バリューチェーンでは、企業の活動を「主活動」「支援活動」の2つに大別します。
・主活動:商品・サービスを顧客に届けるまでの主な活動のこと
(原材料の入手・製造・物流・マーケティング・アフターサービスまで)
・支援活動:主活動を支えるサポート的な活動のこと
(全般管理・人事労務管理・技術開発・調達が主な例)
バリューチェーンに当てはめることで「自社はどこが強みで、逆にどこが弱みなのか」を考えられるので、企業活動の改善に生かせます。
7.ロジックツリー
ロジックツリーは、物事をツリー(階層)状に分解することで、論理的に原因や解決策を導き出せるフレームワークです。ロジックツリーには4つのパターンがあります。

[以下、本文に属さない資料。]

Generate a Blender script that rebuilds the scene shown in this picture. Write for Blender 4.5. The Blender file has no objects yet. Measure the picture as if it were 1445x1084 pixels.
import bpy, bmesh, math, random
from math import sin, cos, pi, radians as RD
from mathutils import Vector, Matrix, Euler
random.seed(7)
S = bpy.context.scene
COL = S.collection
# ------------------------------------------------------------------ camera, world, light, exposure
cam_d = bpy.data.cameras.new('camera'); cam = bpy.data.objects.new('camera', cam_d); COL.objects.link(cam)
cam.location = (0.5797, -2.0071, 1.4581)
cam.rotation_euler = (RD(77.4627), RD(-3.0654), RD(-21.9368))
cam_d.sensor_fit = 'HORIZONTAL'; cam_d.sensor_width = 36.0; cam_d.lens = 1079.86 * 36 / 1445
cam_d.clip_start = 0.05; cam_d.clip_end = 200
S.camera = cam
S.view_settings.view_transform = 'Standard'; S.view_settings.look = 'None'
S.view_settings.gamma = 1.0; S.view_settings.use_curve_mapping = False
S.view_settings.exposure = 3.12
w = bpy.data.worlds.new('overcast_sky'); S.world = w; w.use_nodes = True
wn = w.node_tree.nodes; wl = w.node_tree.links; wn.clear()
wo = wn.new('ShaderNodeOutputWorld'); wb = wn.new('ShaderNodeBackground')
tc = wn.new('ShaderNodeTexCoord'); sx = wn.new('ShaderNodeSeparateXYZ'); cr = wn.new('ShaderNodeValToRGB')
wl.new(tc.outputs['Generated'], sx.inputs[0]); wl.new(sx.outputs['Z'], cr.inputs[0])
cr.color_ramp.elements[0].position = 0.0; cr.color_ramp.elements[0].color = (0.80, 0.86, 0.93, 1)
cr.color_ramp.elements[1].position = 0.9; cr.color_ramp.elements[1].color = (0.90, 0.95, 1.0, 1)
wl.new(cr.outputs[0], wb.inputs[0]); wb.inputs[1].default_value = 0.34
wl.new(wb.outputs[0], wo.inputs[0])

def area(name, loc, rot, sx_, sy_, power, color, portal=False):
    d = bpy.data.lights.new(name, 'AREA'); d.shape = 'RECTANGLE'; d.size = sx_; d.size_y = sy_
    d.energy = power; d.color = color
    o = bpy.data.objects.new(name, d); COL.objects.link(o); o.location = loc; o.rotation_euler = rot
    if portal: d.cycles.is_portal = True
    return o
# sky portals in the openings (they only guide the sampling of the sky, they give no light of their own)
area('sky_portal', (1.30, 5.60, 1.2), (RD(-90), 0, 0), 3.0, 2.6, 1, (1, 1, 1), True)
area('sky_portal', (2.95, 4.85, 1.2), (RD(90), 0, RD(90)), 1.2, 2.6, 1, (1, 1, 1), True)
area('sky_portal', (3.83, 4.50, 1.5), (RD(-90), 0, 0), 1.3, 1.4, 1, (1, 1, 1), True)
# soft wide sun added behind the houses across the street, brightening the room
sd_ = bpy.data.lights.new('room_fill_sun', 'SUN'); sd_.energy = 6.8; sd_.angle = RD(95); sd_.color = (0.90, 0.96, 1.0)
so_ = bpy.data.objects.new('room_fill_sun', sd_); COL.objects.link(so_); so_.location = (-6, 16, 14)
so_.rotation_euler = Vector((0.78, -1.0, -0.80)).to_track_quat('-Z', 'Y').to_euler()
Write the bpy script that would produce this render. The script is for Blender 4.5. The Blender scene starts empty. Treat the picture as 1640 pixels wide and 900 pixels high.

・要素分解ツリー:物事を構成する要素をツリー状に分解するパターン
・原因究明ツリー:問題を軸にして原因を列挙し、根本原因を突き詰めるパターン
・問題解決ツリー:問題を軸にして解決案を列挙し、どの案を採用するのかを明確にするパターン
・KPIツリー:最終目標(KGI)を軸にして中間目標(KPI)を設定し、中間目標を達成するためのアクションを設定するパターン
それぞれの目的に応じて、ロジックツリーを使い分けましょう。
まとめ
ロジカルシンキングをするためにも、MECEの考え方は非常に大切です。最初は取っつきにくい部分もあるので「フレームワーク一覧」をもとに思考するのがおすすめです。
MECEの考え方を実現できると「考慮不足を防げる」「効率よく問題を解決できる」というメリットがあるため、ぜひ実践してみてください。